Read: Romans 3:27-31
Where, then, is boasting? It is excluded. Because of what law? The law that requires works? No, because of the law that requires faith. For we maintain that a person is justified by faith apart from the works of the law. Or is God the God of Jews only? Is he not the God of Gentiles too? Yes, of Gentiles too, since there is only one God, who will justify the circumcised by faith and the uncircumcised through that same faith. Romans 3:27-30
Paul raises and answers three simple questions to show us the natural results of this tremendous acceptance that God gives us in Jesus Christ. First, Who can boast? No one, absolutely no one. How can you boast when everyone receives the gift of grace without any merit on his part? This means that any ground for self-righteousness is done away with, and this is why the ugliest sin among Christians is self-righteousness. When we begin to look down on people who are involved in homosexuality, or greed, or gambling, or whatever — when we begin to think that we are better than they are — then we have denied what God has done for us. All boasting must be excluded. There are no grounds for anybody to say, Well, at least I’ve never done that. The only ground of acceptance is the gift of grace.

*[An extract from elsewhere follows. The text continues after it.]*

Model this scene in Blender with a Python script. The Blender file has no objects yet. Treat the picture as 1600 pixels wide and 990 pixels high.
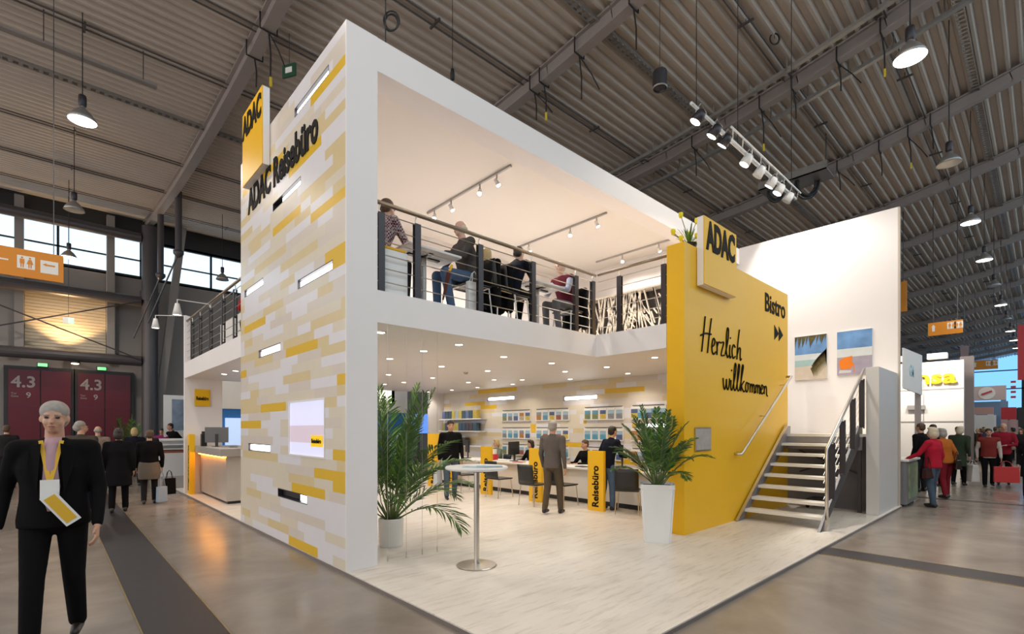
import bpy, bmesh, math, random
from mathutils import Vector, Matrix, noise
C = bpy.context.scene.collection
R = math.radians
PI = math.pi
# ------------------------------------------------------------------ camera, world, exposure
sc = bpy.context.scene
YAW = 47.113; FPX = 775.3; CXP = 800.0; CYP = 669.4; EYE = 1.65
cam = bpy.data.objects.new('camera', bpy.data.cameras.new('camera')); C.objects.link(cam)
cam.location = (0, 0, EYE); cam.rotation_euler = (R(90), 0, R(YAW - 90))
cam.data.sensor_width = 36; cam.data.lens = FPX / 1600 * 36
cam.data.shift_y = (CYP - 495) / 1600
cam.data.clip_end = 400; cam.data.clip_start = 0.05
sc.camera = cam
sc.view_settings.view_transform = 'Standard'; sc.view_settings.look = 'None'
sc.view_settings.gamma = 1; sc.view_settings.exposure = 0.0
sc.view_settings.use_curve_mapping = False
w = bpy.data.worlds.new('World'); sc.world = w; w.use_nodes = True
w.node_tree.nodes['Background'].inputs[0].default_value = (1.0, 0.965, 0.94, 1)
w.node_tree.nodes['Background'].inputs[1].default_value = 1.7
HALL_LAMP_W = 620; DOWN_W = 10; TRACK_W = 26; FLOOD_W = 330
sc.cycles.max_bounces = 6; sc.cycles.diffuse_bounces = 4; sc.cycles.glossy_bounces = 3
sc.cycles.transmission_bounces = 4; sc.cycles.transparent_max_bounces = 8
sc.cycles.sample_clamp_indirect = 4.0; sc.cycles.sample_clamp_direct = 12.0
sc.cycles.caustics_reflective = False; sc.cycles.caustics_refractive = False

# ------------------------------------------------------------------ measuring helpers (pixel -> point on a plane of the building)
_c, _s = math.cos(R(YAW)), math.sin(R(YAW))
def _ray(px, py):
    r = (px - CXP) / FPX; u = (CYP - py) / FPX
    return Vector((_c + _s * r, _s - _c * r, u))
def atX(px, py, v): d = _ray(px, py); return Vector((0, 0, EYE)) + d * (v / d.x)
def atY(px, py, v): d = _ray(px, py); return Vector((0, 0, EYE)) + d * (v / d.y)
def atZ(px, py, v): d = _ray(px, py); return Vector((0, 0, EYE)) + d * ((v - EYE) / d.z)

# ------------------------------------------------------------------ materials
MATS = {}
def mat(name, col, rough=0.5, metal=0.0, var=0.0, scale=6.0, bump=0.0, spec=0.5, emit=None, es=0.0, coat=0.0, alpha=None):
    if name in MATS: return MATS[name]
    m = bpy.data.materials.new(name); m.use_nodes = True
    nt = m.node_tree; b = nt.nodes['Principled BSDF']
    b.inputs['Roughness'].default_value = rough; b.inputs['Metallic'].default_value = metal
    b.inputs['Specular IOR Level'].default_value = spec
    if coat: b.inputs['Coat Weight'].default_value = coat; b.inputs['Coat Roughness'].default_value = .12
    tc = nt.nodes.new('ShaderNodeTexCoord')
    nz = nt.nodes.new('ShaderNodeTexNoise'); nz.inputs['Scale'].default_value = scale; nz.inputs['Detail'].default_value = 3
    nt.links.new(tc.outputs['Object'], nz.inputs['Vector'])
    rp = nt.nodes.new('ShaderNodeMix'); rp.data_type = 'RGBA'
    k = max(0.0, 1 - var); k2 = 1 + var * .6
    rp.inputs[6].default_value = (col[0]*k, col[1]*k, col[2]*k, 1)
    rp.inputs[7].default_value = (min(1, col[0]*k2), min(1, col[1]*k2), min(1, col[2]*k2), 1)
    nt.links.new(nz.outputs['Fac'], rp.inputs[0]); nt.links.new(rp.outputs[2], b.inputs['Base Color'])
    if bump:
        bp = nt.nodes.new('ShaderNodeBump'); bp.inputs['Strength'].default_value = bump; bp.inputs['Distance'].default_value = .02
        nt.links.new(nz.outputs['Fac'], bp.inputs['Height']); nt.links.new(bp.outputs[0], b.inputs['Normal'])
    if emit: b.inputs['Emission Color'].default_value = (*emit, 1); b.inputs['Emission Strength'].default_value = es
    MATS[name] = m; return m
def emis(name, col, s):
    return mat(name, (.8, .8, .8), .4, emit=col, es=s)

white = mat('painted white board', (.84, .80, .79), .45, var=.03, scale=1.5)
whitew = mat('warm white ceiling board', (.80, .75, .69), .5, var=.03, scale=1.5)
yellow = mat('yellow laminate', (.87, .485, .004), .38, var=.03, scale=1.2)
yellow_t = mat('yellow tile', (.74, .46, .02), .3, var=.05)
tan_t = mat('tan tile', (.68, .55, .31), .3, var=.05)
cream_t = mat('cream tile', (.70, .63, .51), .3, var=.05)
sand_t = mat('sand tile', (.67, .60, .53), .3, var=.05)
white_t = mat('white tile', (.74, .72, .75), .3, var=.04)
black = mat('black lacquer', (.012, .012, .012), .4, var=.1)
dark = mat('dark grey steel', (.045, .04, .045), .38, .4, var=.1)
ink = mat('black lettering', (.008, .007, .007), .7, var=.05, spec=.15)
chrome = mat('brushed stainless steel', (.62, .58, .53), .28, 1.0, var=.06, scale=20)
steel = mat('steel beam paint', (.34, .29, .27), .5, .1, var=.12, scale=2)
dsteel = mat('dark column paint', (.085, .075, .078), .35, .2, var=.1, scale=2)
galv = mat('galvanised metal', (.42, .40, .38), .4, .7, var=.15, scale=10)
plastic_w = mat('white plastic', (.8, .79, .77), .35, var=.03)
greyp = mat('grey laminate', (.36, .33, .31), .4, var=.08, scale=3)
orange = mat('orange sign panel', (.76, .27, .015), .5, var=.04)
signw = mat('sign white', (.88, .85, .8), .5, var=.02)
red = mat('red panel', (.55, .02, .03), .45, var=.08)
soil = mat('dark potting soil', (.03, .018, .01), .9, var=.4, scale=30)
leaf = mat('palm leaf green', (.045, .115, .018), .45, var=.55, scale=5)
leafl = mat('bright leaf green', (.11, .24, .02), .45, var=.45, scale=8)
stemm = mat('palm stem green', (.12, .17, .05), .5, var=.3)
skin = mat('skin', (.56, .31, .21), .5, var=.08, scale=8)
skinp = mat('pale skin', (.62, .38, .28), .5, var=.08, scale=8)
lampw = emis('lamp glow white', (1, .95, .86), 9.0)
downg = emis('downlight glow', (1, .93, .8), 14.0)
nicheg = emis('niche tube glow', (1, 1, 1), 5.0)
screeng = mat('screen sky picture', (.5, .5, .6), .2, emit=(.62, .62, .85), es=.75)
blueg = mat('blue screen picture', (.1, .2, .6), .2, emit=(.10, .28, .85), es=.9)
greeng = emis('exit sign green', (.05, .8, .15), 1.6)
glowo = emis('amber strip glow', (1, .36, .03), 22.0)
rubber = mat('black rubber', (.02, .02, .02), .7, var=.1)
cableb = mat('black cable', (.015, .014, .014), .6, var=.1)
tagy = mat('yellow strap tag', (.75, .55, .02), .6, var=.1)

def floor_mat():
    m = bpy.data.materials.new('polished concrete'); m.use_nodes = True; nt = m.node_tree; b = nt.nodes['Principled BSDF']
    tc = nt.nodes.new('ShaderNodeTexCoord')
    mp = nt.nodes.new('ShaderNodeMapping'); mp.inputs['Scale'].default_value = (1, 1, 1); nt.links.new(tc.outputs['Object'], mp.inputs[0])
    n1 = nt.nodes.new('ShaderNodeTexNoise'); n1.inputs['Scale'].default_value = .45; n1.inputs['Detail'].default_value = 5; n1.inputs['Roughness'].default_value = .62; n1.inputs['Distortion'].default_value = .6
    n2 = nt.nodes.new('ShaderNodeTexNoise'); n2.inputs['Scale'].default_value = 2.5; n2.inputs['Detail'].default_value = 3
    nt.links.new(mp.outputs[0], n1.inputs['Vector']); nt.links.new(mp.outputs[0], n2.inputs['Vector'])
    cr = nt.nodes.new('ShaderNodeValToRGB'); e = cr.color_ramp.elements
    e[0].position = .3; e[0].color = (.18, .148, .12, 1); e[1].position = .75; e[1].color = (.345, .29, .245, 1)
    nt.links.new(n1.outputs['Fac'], cr.inputs[0])
    mx = nt.nodes.new('ShaderNodeMix'); mx.data_type = 'RGBA'; mx.blend_type = 'OVERLAY'; mx.inputs[0].default_value = .18
    nt.links.new(cr.outputs[0], mx.inputs[6]); nt.links.new(n2.outputs['Fac'], mx.inputs[7]); nt.links.new(mx.outputs[2], b.inputs['Base Color'])
    r = nt.nodes.new('ShaderNodeMapRange'); r.inputs[3].default_value = .2; r.inputs[4].default_value = .27
    nt.links.new(n2.outputs['Fac'], r.inputs[0]); nt.links.new(r.outputs[0], b.inputs['Roughness'])
    return m
concrete = floor_mat()
def plank_mat():
    m = bpy.data.materials.new('white washed wood planks'); m.use_nodes = True; nt = m.node_tree; b = nt.nodes['Principled BSDF']
    tc = nt.nodes.new('ShaderNodeTexCoord')
    br = nt.nodes.new('ShaderNodeTexBrick'); br.inputs['Scale'].default_value = 1; br.inputs['Brick Width'].default_value = 1.3; br.inputs['Row Height'].default_value = .19
    br.inputs['Color1'].default_value = (.74, .68, .61, 1); br.inputs['Color2'].default_value = (.69, .63, .565, 1); br.inputs['Mortar'].default_value = (.60, .54, .48, 1)
    br.inputs['Mortar Size'].default_value = .0015; br.inputs['Mortar Smooth'].default_value = 1
    nt.links.new(tc.outputs['Object'], br.inputs['Vector'])
    mp = nt.nodes.new('ShaderNodeMapping'); mp.inputs['Scale'].default_value = (2.2, 16, 2); nt.links.new(tc.outputs['Object'], mp.inputs[0])
    n = nt.nodes.new('ShaderNodeTexNoise'); n.inputs['Scale'].default_value = 1; n.inputs['Detail'].default_value = 8; n.inputs['Roughness'].default_value = .7; nt.links.new(mp.outputs[0], n.inputs['Vector'])
    rg = nt.nodes.new('ShaderNodeValToRGB'); e = rg.color_ramp.elements; e[0].position = .25; e[0].color = (.62, .56, .5, 1); e[1].position = .5; e[1].color = (1, 1, 1, 1)
    nt.links.new(n.outputs['Fac'], rg.inputs[0])
    mx = nt.nodes.new('ShaderNodeMix'); mx.data_type = 'RGBA'; mx.blend_type = 'MULTIPLY'; mx.inputs[0].default_value = .8
    nt.links.new(br.outputs['Color'], mx.inputs[6]); nt.links.new(rg.outputs[0], mx.inputs[7]); nt.links.new(mx.outputs[2], b.inputs['Base Color'])
    b.inputs['Roughness'].default_value = .36
    return m
planks = plank_mat()
deckm = mat('corrugated deck paint', (.56, .49, .43), .5, .05, var=.12, scale=.8)
blackstrip = mat('dark floor cover plate', (.035, .03, .034), .42, .2, var=.35, scale=3)
claym = mat('grey wall panel', (.30, .27, .25), .6, var=.08, scale=1)
darkp = mat('dark facade panel', (.03, .028, .03), .5, var=.1, scale=1)
doorred = mat('dark red door panel', (.13, .008, .018), .35, var=.2, scale=.6)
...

Next is Paul’s second question: Is anyone excluded from grace, Jew or Gentile? The answer is NO!, God has no most-favored-nation; they are all alike before him. Paul argues, Is God the God of Jews only? Then there must be two Gods — one for the Jews and one for the Gentiles. But that cannot be; there is only one God; God is one. Therefore he is equally the God of the Gentiles and the God of the Jews, because both must come on exactly the same ground. This is the wonderful thing about the gospel. All mankind is leveled; no one can stand on any other basis than the work of Jesus Christ.